I certainly hope not. How dull would a classroom be that didn’t give students room to discover? How much creativity and how many thinking skills can we kill as educators who want our students to ingest information and regurgitate it at test time? I’ve experienced teachers who were not willing to say “I don’t know” in answer to a student’s question — teachers who would rather not introduce a topic if they themselves know little about it. Why is it that these teachers feel a need to be the single source of information in their classroom? When did we, as a whole, decide that teaching was all about being the expert in the classroom?

Of course, we have to be able to seem as though we know our subject well enough to teach it, but won’t my students learn more from me by witnessing my willingness to reveal my shortcomings? The sciences I teach have vast amounts of information — even genius’ like Einstein would never know all of it. Pretending to know it all makes me an imposter. Won’t my students retain what they learn longer if they have the opportunity to teach me or others in their classroom about what they discover?

If I refuse to let students know the vast amount of information that is out there for them to discover, aren’t I cheating them of opportunities to stretch their own minds and create? Who am I to rob them of the challenge of expanding their own knowledge and exploring the topics that interest them?

My first-day-of-school speech always contains this sentence: “I want you to question everything I tell you”. Great scientists did not come from children who blindly believed everything they were told. They came from those who said “I don’t believe the world is flat” or “I don’t believe Earth is the center of the universe”. My goal as a teacher is to give my students just enough knowledge to run with it. Then I stand back and watch the incredible directions they go. I would never be able to come up with those directions on my own.

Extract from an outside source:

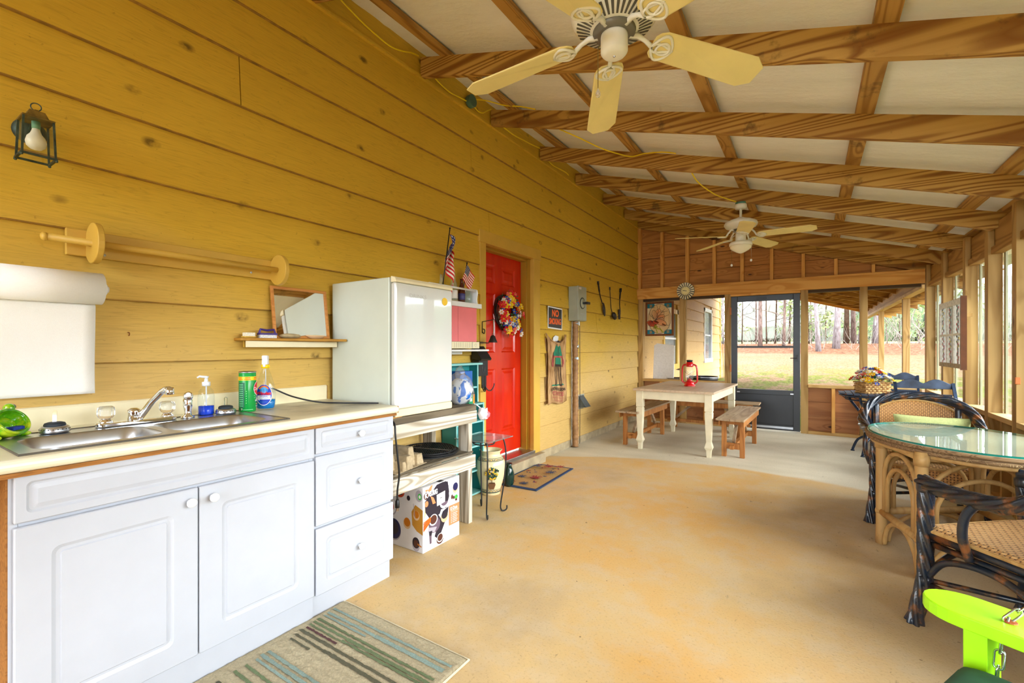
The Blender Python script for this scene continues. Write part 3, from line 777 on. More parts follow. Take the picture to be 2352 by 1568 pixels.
# ================================================================= KITCHEN SIDE
KB=plain('cabinet_white',srgb(186,191,202),.3,var=.015)
WK=KB
OSB=wood('particle_board_edge',srgb(170,116,58),srgb(120,76,34),'y',3,30,6,.5,0,rough=.8)
def panel_door(name,y0,y1,z0,z1,x,parent,i1=.075,knob=None,th=.018):
    """thermofoil front with a routed raised panel; front face at x"""
    mb=MB()
    def R(i,d,rr):
        pts=[];a0,a1,b0,b1=y0+i,y1-i,z0+i,z1-i
        for cy,cz,s in ((a0+rr,b0+rr,pi),(a1-rr,b0+rr,1.5*pi),(a1-rr,b1-rr,0),(a0+rr,b1-rr,.5*pi)):
            for k in range(5): an=s+pi/2*k/4; pts.append((x-d,cy+cos(an)*rr,cz+sin(an)*rr))
        return pts
    sm=(z1-z0)<.2; e=.012 if sm else .022
    L=[R(0,th,.004),R(0,.003,.004),R(.003,0,.004),R(i1-(.012 if sm else 0),0,.014 if sm else .022),R(i1-(.006 if sm else -.010),.005,.012 if sm else .018),R(i1-(.001 if sm else -.018),.005,.010 if sm else .014),R(i1+e,.0005,.002 if sm else .004)]
    n=len(L[0]);vs=[p for l in L for p in l];fs=[]
    for k in range(len(L)-1):
        for j in range(n): fs.append((k*n+j,k*n+(j+1)%n,(k+1)*n+(j+1)%n,(k+1)*n+j))
    fs.append(tuple((len(L)-1)*n+j for j in range(n)))
    mb.add(vs,fs); o=mb.build(name,KB,parent)
    if knob:
        ky,kz=knob
        MB().lathe([(.008,0),(.007,.010),(.013,.016),(.0165,.022),(.0155,.029),(.009,.033),(0,.034)],(x,ky,kz),(1,0,0),20).build('knob',M['white'],o,smooth=True)
    return o
XF=.622
c1=thing('sink_cabinet','white sink base cabinet with two panel doors under the double sink','cabinet',(0,0,0))
MB().box(.04,.30,.0,XF-.02,1.229,.105).box(.06,.30,.105,XF-.019,.318,.872).box(.06,1.211,.105,XF-.019,1.229,.872).box(.061,.319,.106,XF-.0195,1.210,.12).box(.04,.301,.106,.0595,1.228,.871).box(XF-.03,.319,.70,XF-.0195,1.210,.745).build('carcass',[KB],c1)
MB().box(.05,.296,.0,XF-.025,.302,.87).build('side_edge',OSB,c1)
MB().box(XF-.045,.30,.0,XF-.035,1.229,.104).build('toe_kick',plain('scuffed_toe_kick',srgb(222,220,214),.5,var=.1,scale=25),c1)
panel_door('false_drawer_front',.308,1.226,.728,.866,XF,c1,.036)
panel_door('door',.308,.764,.112,.716,XF,c1,.075,(.735,.672))
panel_door('door',.768,1.226,.112,.716,XF,c1,.075,(.808,.672))
c2=thing('drawer_cabinet','narrow white cabinet with three drawers at the right end of the counter','cabinet')
MB().box(.04,1.231,.0,XF-.03,1.686,.104).box(.04,1.231,.105,XF-.019,1.683,.872).build('carcass',[KB],c2)
MB().box(.04,1.6835,.0,XF-.04,1.688,.872).build('side_panel',OSB,c2)
for a,b in ((.742,.866),(.418,.730),(.105,.405)):
    panel_door('drawer',1.234,1.686,a,b,XF,c2,.036 if b-a<.2 else .05,(1.466,(a+b)/2))
MB().box(XF-.045,1.231,.0,XF-.035,1.66,.104).build('toe_kick',plain('scuffed_toe_kick_b',srgb(222,220,214),.5,var=.1,scale=25),c2)

# countertop with backsplash, cutout for the sink
ct=thing('countertop','cream laminate countertop with backsplash and worn dark patches','countertop')
t=NT('worn_laminate'); n=t.noise(t.obj(1,1,1),7,5,.65); n2=t.noise(t.obj(2.5,1,1),3.2,5,.7)
sp=t.N('SeparateXYZ'); t.L(t.N('TexCoord').outputs['Object'],sp.inputs[0])
yy=t.math('MULTIPLY',t.math('SUBTRACT',sp.outputs[1],1.08),5.0,clamp=True)
xx=t.math('SUBTRACT',1.0,t.math('MULTIPLY',t.math('SUBTRACT',sp.outputs[0],.53),12.0,clamp=True)); xx=t.math('MULTIPLY',xx,t.math('MULTIPLY',t.math('SUBTRACT',sp.outputs[0],.035),30.0,clamp=True))
dirt=t.math('MULTIPLY',t.math('MULTIPLY',yy,xx),t.math('ADD',.55,t.math('MULTIPLY',t.ramp(n2,[(.4,0.0),(.65,1.0)]),.45)))
c=t.mix(t.math('MULTIPLY',t.ramp(n,[(.45,0.0),(.75,1.0)]),.25),srgb(236,232,206),srgb(210,200,166))
c=t.mix(dirt,c,t.ramp(n,[(.3,srgb(120,112,94)),(.6,srgb(176,168,146))]))
t.set(color=c,rough=.38); M['lam']=t.m
mb=MB()
T=.912;Bt=.874
sx0,sx1,sy0,sy1=.175,.575,.345,1.10
mb.box(.02,-.35,Bt,sx0,1.70,T).box(sx1,-.35,Bt,.628,1.70,T).box(sx0,-.35,Bt,sx1,sy0,T).box(sx0,sy1,Bt,sx1,1.70,T)
mb.tube([(.628,-.35,(T+Bt)/2),(.628,1.70,(T+Bt)/2)],.0192,16)
mb.build('top',M['lam'],ct)
P=[(.006,T-.03),(.03,T-.03),(.03,T+.075),(.026,T+.082),(.012,T+.084),(.006,T+.082)]
MB().prism(P,(0,-.35,0),(1,0,0),(0,0,1),(0,1,0),2.05).build('backsplash',M['cream'],ct)
MB().box(.02,1.701,Bt+.001,.640,1.706,T-.002).box(.008,1.701,T-.0,.028,1.706,T+.08).build('raw_end',OSB,ct)
MB().box(.06,-.30,Bt-.014,.632,1.70,Bt-.001).build('underside_strip',OSB,ct)

# double bowl sink
sk=thing('double_sink','brushed steel double bowl drop in sink','sink')
def bowl(y0,y1,x0,x1,nm):
    mb=MB(); lv=[(0,0),(.006,-.006),(.016,-.06),(.022,-.13),(.05,-.16),(.09,-.166)]
    rings=[]
    for i,d in lv:
        r=.06-i*.25; r=max(r,.03); pts=[]
        a0,a1,b0,b1=x0+i,x1-i,y0+i,y1-i
        for cx,cy,s in ((a0+r,b0+r,pi),(a1-r,b0+r,1.5*pi),(a1-r,b1-r,0),(a0+r,b1-r,.5*pi)):
            for k in range(7): an=s+pi/2*k/6; pts.append((cx+cos(an)*r,cy+sin(an)*r,T+.002+d))
        rings.append(pts)
    n=len(rings[0]);vs=[p for r in rings for p in r];fs=[]
    for k in range(len(rings)-1):
        for j in range(n): fs.append((k*n+(j+1)%n,k*n+j,(k+1)*n+j,(k+1)*n+(j+1)%n))
    fs.append(tuple((len(rings)-1)*n+j for j in range(n)))
    mb.add(vs,fs); mb.build(nm,M['steel'],sk,smooth=True)
    MB().lathe([(.045,0),(.043,-.004),(.02,-.008),(0,-.009)],((x0+x1)/2,(y0+y1)/2,T-.160),(0,0,1),24).build('drain',M['black'],sk,smooth=True)
    return rings[0]
r1=bowl(.365,.700,.262,.545,'bowl'); r2=bowl(.735,1.075,.262,.545,'bowl')
# rim deck: outer rectangle filled around two rounded bowl openings
mb=MB()
ox0,ox1,oy0,oy1=.155,.594,.322,1.125
def deck(y0,y1,ring):
    n=len(ring); out=[]
    for (x,y,z) in ring:
        cx=(.262+.545)/2; cy=(y0+y1)/2
        # push outward to the rectangle
        dx,dy=x-cx,y-cy; hx0=(ox0-cx) if dx<0 else (ox1-cx); hy=(y1-y0)/2
        s=min(abs(hx0/dx) if abs(dx)>1e-6 else 9e9, abs(hy/dy) if abs(dy)>1e-6 else 9e9)
        out.append((cx+dx*s,cy+dy*s,T+.003))
    inn=[(x,y,T+.003) for x,y,z in ring]
    fs=[(k,(k+1)%n,n+(k+1)%n,n+k) for k in range(n)]
    mb.add(inn+out,[f[::-1] for f in fs])
    # rectangle corners
    for cxn,cyn in ((ox0,y0),(ox1,y0),(ox1,y1),(ox0,y1)):
        o2=sorted(range(n),key=lambda k:(out[k][0]-cxn)**2+(out[k][1]-cyn)**2)[:2]
        mb.add([out[o2[0]],out[o2[1]],(cxn,cyn,T+.003)],[(0,1,2)])
deck(oy0,.7175,r1); deck(.7175,oy1,r2)
mb.build('rim',M['steel'],sk)
MB().tube([(ox0,oy0,T+.002),(ox1,oy0,T+.002),(ox1,oy1,T+.002),(ox0,oy1,T+.002)],.004,8,closed=True).build('rim_edge',plain('dark_sealant',srgb(84,78,68),.6),sk)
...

Do you have all the answers? . . . Let them run with it!


One response to “Do you have all the answers?

  1. It took me a few years to get over this bad habit. As a new teacher I thought it was bad to show that I didn’t know something because it reflected my inexperience. Now I give extra credit to students for showing me something I didn’t know. I love seeing the pride in a student’s face when they feel like the expert. Plus it makes my job easier as it is hard to keep up with every update on every Web 2.0 tool we use in the classroom. Have a great time back in the classroom!